In that case my own advice is more simple: Simple ready carefully the description of that minor mod, and if it says it does something an overhaul does to... decide if you put it 'after' or bypass it's install for good. Since nothing is just black and white, such minor mod may have something you don't want to change in the overhaul, yet have another feature that not conflict and so putting it before in the load order is reasonable.

 

Another thing people seems to be not aware is uninstalling a previously active mod may summon chaos and havoc on certain saved games, sometimes just changing the load order may do it too. Most of times the engine can cope with the fault and just 'ignore' the now lacking features, sometimes it seems it is doing fine just to dumb crash after a time for apparent 'no reason' when some missing or changed feature is eventually called.

 

So, uninstalling mods is worth so much thinking as installing is, more maybe, since some mods may plain overwrite things an active mod placed there too, and uninstalling will remove it for both (in this case the order they are INSTALLED is meaningful too, being the overriding modules of the last one the one that will actually be there.
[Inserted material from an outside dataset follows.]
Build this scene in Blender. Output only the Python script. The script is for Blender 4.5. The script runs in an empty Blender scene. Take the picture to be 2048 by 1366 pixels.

And yet, this is the very reason the load order change may go bad, since the now active feature will refer to object's features that may lack in that module).

 

To complicate things yet more, some mods may place same objects (objects are far more that mere items in the actual context, and would need a whole article to explain) in game and never physically overrides among themselves and that is the most common case, yet the same reasoning above applies and explain why the uninstalling or order change may compromise saved games (where the problem is clearly visible in the overwriting it becomes much more insidious on overriding cases).

 

Most of the complaints about the stalling/crashing at exit, or start game falls on one of above categories too by means of an mechanism known as deadlock that I think most will not bother to try understand, lets just say is like the gentlemen fighting for the right to pay the lunch bill.

 

Bah, better was tell since the beginning just this: Common sense, reading documentation and purpose/usefulness must be the guide.